— start —
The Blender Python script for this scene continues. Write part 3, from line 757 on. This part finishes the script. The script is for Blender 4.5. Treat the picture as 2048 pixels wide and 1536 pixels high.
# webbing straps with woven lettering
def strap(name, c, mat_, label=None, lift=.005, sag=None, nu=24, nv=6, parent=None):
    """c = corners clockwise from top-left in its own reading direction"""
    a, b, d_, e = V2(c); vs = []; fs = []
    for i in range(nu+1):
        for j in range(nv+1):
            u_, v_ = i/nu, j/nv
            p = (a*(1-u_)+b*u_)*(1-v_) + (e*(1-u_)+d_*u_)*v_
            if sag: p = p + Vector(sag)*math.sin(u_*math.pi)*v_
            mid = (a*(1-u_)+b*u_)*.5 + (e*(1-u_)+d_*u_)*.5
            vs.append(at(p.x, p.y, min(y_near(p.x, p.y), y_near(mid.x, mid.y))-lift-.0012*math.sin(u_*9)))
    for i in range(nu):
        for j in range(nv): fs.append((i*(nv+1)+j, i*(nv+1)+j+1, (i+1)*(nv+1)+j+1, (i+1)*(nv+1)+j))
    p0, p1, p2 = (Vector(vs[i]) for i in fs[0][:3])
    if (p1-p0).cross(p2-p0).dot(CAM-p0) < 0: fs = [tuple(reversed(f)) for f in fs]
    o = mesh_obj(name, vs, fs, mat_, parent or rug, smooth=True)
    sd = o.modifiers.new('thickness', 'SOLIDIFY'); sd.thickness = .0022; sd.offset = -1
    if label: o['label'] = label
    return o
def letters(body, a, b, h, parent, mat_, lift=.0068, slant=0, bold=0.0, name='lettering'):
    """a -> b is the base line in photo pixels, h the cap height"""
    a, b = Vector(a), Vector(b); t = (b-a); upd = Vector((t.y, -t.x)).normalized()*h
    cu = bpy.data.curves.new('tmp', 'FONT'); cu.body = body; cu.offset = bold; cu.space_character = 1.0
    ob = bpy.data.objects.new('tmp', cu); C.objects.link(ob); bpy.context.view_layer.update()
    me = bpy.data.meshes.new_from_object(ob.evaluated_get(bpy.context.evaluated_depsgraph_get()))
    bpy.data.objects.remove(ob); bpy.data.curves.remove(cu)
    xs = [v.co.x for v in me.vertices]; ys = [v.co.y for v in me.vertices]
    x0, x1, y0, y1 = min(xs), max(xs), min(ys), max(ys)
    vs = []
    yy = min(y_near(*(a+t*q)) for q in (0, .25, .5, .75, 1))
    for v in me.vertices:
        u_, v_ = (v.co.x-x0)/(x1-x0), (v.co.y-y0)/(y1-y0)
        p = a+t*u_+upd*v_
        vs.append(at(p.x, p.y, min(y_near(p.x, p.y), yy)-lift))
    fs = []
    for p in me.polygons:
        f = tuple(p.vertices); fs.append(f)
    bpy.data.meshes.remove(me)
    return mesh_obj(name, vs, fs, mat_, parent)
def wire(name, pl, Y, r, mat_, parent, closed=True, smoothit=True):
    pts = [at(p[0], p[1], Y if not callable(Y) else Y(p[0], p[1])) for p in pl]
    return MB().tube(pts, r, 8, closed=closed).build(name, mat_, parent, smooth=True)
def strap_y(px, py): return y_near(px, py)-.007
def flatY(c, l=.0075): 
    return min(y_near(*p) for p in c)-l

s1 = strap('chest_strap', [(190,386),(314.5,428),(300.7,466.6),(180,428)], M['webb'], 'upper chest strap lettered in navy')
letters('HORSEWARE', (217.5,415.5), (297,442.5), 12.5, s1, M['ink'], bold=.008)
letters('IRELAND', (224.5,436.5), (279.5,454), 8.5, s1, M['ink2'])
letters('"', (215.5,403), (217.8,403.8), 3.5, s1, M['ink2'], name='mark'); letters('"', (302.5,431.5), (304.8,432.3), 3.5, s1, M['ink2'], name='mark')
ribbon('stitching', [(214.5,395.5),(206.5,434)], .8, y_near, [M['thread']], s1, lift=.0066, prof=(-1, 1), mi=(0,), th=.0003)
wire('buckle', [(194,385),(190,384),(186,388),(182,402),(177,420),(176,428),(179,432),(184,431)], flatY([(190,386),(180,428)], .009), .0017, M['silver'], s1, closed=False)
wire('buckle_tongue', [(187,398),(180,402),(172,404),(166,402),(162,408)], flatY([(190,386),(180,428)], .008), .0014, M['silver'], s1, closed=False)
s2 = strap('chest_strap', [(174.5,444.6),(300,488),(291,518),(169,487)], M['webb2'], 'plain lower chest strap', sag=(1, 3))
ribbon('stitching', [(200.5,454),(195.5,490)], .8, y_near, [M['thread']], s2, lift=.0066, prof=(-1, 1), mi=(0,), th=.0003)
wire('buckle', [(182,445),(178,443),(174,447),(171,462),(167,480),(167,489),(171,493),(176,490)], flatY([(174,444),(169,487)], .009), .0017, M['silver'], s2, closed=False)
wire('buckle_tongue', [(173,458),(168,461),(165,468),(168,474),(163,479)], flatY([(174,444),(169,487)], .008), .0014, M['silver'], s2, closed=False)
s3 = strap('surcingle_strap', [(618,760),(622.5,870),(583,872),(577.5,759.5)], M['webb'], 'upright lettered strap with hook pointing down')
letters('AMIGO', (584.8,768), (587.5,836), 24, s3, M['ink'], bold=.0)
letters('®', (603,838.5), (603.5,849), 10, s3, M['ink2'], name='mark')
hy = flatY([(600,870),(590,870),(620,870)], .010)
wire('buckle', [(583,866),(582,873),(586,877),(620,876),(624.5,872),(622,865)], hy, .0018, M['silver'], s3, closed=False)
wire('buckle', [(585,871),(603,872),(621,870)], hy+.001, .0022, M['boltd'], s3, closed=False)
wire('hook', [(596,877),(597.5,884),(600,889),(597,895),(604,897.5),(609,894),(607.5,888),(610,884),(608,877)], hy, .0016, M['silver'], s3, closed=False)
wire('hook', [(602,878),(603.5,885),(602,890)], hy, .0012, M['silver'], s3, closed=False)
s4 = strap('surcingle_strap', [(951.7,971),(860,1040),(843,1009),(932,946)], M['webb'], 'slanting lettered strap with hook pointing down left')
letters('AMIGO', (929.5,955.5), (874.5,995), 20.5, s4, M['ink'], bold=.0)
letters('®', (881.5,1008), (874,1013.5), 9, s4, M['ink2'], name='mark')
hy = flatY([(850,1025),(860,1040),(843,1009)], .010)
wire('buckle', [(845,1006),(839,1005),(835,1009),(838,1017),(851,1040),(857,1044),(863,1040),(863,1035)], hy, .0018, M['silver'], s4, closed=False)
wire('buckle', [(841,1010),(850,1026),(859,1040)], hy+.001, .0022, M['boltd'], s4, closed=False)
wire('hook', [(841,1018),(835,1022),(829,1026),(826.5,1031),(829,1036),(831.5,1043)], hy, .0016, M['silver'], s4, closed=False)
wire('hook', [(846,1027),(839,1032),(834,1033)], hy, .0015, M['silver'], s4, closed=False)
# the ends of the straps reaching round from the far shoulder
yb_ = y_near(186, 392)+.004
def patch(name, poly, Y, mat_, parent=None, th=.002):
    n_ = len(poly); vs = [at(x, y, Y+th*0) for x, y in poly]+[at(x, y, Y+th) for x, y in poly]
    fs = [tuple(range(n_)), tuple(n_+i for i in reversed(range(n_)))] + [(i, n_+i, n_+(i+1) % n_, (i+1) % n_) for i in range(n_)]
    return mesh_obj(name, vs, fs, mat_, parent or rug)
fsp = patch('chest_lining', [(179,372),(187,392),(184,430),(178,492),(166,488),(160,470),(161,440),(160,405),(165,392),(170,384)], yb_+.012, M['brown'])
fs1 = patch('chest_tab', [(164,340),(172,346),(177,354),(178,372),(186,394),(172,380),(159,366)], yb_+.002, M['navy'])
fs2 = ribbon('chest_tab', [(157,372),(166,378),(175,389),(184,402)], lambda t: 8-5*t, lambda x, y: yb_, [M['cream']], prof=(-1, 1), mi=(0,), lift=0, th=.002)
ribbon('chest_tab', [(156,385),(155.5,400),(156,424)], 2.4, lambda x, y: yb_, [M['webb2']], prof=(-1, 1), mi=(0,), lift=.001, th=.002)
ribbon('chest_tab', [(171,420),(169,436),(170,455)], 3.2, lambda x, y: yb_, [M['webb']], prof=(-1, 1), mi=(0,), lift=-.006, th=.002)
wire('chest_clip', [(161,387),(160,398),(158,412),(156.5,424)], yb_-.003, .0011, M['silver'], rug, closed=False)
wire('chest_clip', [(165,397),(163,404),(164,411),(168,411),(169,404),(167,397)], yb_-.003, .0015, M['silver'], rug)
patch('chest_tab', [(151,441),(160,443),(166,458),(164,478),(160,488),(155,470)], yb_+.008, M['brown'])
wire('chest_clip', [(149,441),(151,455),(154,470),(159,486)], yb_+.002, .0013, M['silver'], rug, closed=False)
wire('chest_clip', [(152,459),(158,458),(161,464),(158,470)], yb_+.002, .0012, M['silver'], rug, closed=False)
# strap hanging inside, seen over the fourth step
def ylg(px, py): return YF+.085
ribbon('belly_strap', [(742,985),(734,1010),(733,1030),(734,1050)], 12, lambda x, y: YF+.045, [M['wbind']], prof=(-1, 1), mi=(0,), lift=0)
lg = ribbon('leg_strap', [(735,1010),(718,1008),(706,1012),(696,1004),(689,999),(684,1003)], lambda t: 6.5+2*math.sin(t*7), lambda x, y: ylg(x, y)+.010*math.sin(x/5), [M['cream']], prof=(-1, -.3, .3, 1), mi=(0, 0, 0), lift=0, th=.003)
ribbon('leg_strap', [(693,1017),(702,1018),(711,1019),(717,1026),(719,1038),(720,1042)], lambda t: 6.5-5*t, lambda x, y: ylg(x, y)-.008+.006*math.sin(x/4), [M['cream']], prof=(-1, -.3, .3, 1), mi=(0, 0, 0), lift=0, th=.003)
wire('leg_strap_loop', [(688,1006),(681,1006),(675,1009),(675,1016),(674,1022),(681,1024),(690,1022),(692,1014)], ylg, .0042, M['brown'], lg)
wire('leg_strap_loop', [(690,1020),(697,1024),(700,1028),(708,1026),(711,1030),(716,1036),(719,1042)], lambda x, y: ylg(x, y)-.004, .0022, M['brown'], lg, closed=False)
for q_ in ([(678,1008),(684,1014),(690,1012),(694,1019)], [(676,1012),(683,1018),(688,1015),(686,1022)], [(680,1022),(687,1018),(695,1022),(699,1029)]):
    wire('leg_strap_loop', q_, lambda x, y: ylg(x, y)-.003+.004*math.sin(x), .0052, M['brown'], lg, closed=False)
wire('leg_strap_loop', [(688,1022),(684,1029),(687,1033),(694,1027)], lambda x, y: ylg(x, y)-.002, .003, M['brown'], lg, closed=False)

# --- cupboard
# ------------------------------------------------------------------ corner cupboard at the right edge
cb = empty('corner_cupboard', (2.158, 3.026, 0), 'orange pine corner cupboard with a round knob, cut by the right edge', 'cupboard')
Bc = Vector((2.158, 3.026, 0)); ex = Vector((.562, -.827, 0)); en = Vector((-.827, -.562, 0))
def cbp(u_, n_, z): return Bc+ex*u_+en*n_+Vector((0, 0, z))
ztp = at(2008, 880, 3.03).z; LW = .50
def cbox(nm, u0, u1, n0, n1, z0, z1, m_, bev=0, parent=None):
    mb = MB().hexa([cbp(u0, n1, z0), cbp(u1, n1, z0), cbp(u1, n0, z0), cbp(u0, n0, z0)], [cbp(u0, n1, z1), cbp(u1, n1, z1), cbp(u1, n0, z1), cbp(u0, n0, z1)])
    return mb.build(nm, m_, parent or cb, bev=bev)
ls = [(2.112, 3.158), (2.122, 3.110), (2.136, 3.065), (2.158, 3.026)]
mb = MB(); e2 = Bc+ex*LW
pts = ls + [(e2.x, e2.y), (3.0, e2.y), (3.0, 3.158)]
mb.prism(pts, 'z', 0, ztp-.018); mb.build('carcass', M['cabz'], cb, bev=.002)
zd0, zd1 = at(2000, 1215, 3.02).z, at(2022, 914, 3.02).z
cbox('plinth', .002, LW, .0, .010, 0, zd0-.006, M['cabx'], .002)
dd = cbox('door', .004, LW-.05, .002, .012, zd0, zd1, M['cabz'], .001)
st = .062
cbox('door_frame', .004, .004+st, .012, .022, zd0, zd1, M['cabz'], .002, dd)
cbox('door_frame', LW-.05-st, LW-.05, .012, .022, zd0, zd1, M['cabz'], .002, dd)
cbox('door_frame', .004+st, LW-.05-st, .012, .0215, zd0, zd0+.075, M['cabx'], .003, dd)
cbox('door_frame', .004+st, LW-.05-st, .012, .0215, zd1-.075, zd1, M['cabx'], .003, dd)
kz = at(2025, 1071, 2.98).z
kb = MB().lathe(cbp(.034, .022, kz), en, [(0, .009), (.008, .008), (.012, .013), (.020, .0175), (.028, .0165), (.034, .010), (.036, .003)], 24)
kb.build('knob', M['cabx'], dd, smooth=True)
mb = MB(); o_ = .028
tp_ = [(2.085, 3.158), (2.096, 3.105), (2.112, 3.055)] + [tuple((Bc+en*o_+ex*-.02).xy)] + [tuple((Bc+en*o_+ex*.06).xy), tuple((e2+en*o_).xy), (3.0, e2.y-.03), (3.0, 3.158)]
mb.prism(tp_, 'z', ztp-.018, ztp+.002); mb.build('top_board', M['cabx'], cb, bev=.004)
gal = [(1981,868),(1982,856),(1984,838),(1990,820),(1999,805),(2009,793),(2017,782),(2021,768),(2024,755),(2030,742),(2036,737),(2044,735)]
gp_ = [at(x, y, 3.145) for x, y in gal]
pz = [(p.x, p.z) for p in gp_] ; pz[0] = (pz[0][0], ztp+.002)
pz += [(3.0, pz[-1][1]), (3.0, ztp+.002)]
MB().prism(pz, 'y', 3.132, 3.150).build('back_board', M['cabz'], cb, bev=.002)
— end —
**Goal**.
List all lines where "pixels" occurs.

**The reply**.
The Blender Python script for this scene continues. Write part 3, from line 757 on. This part finishes the script. The script is for Blender 4.5. Treat the picture as 2048 pixels wide and 1536 pixels high.
    """a -> b is the base line in photo pixels, h the cap height"""